When I was operating closer to the startup side, I did not have to think deeply enough about things like:
- design for an operational tolerance someone else committed to in writing,
- justify a release through an evidence chain auditable a year later,
- partition a system so a third-party dependency can fail without taking the organisation with it,
- or carry an on-call rotation where the SLA is regulatory rather than commercial.
Conversely, when I spend too long inside the enterprise register, it is easy to forget what startup mode forces people to practice:
- ship a half-formed feature, watch it interact with reality, and rewrite it the same week,
- treat the absence of structure as a tool rather than a deficiency,
- cut a feature surface area with no consensus and no precedent,
- or operate in a market where a missed quarter is existential.
Across a decade, many people will only see one or two operating environments deeply. The interesting hires are the ones who have done both. The rarer hires are the ones who can articulate which register they are in at any given moment, and switch deliberately.

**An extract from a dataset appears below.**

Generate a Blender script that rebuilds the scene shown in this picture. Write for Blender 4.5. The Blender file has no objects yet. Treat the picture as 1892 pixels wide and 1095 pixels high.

What Both Sides Romanticize
Both sides romanticize what they have never had to operate.
Startups romanticize enterprise scale but underestimate the discipline required to survive it: governance complexity, operational resilience, scalability under sustained load, compliance obligations, recovery planning, the long tail of maintainability. They are not wrong to defer most of this in year one — they would die otherwise — but they sometimes mistake deferring a problem for solving it.
Enterprises romanticize startup speed but underestimate the clarity, ownership, and risk appetite required to move that way. They are not wrong to insist on controls — they would face a regulator otherwise — but they sometimes mistake control for caution, and ship caution when control was sufficient.
A startup cannot simply add process and become mature. An enterprise cannot simply add agile and become fast. Both are trying to import visible behaviours without importing the underlying operating model — which is why the imitation almost always reads as theatre.
The best operators eventually realise speed and control are not opposites. They are two sides of the same engineering problem, and the harder side is whichever one you have not built before.
The Converged Ideal
Through my lens, the ideal state is not one where startups become corporates, or corporates become startups. It is a convergence of operating strengths: startups learning discipline before scale punishes them, and enterprises learning speed without dissolving the controls that keep them trustworthy.
The interesting work — the work that may distinguish the next decade of engineering leadership from the last — is building production systems where:
- experimentation is genuinely possible,
- guardrails are explicit rather than tribal,
- accountability is distributed but traceable,
- and learning cycles stay fast without sacrificing resilience.
That balance is harder than any strategy deck makes it look, and it gets much harder when the system is already in production, serving millions of customers, under regulatory oversight, and still expected to innovate continuously.
That is the convergence I hope to see: not cultural imitation, but operating-model maturity. The best startups will learn operational discipline before scale forces it painfully. The best enterprises will learn to reduce unnecessary coordination cost without destroying the controls underneath.
Moving fast is different when very little breaks outside the company. Moving responsibly at scale is different when every change carries customers, regulators, partners, and public trust with it.
The winning model is not startup or enterprise. It is an organisation that knows where to be fast, where to be careful, and where the cost of being wrong is too high to pretend otherwise.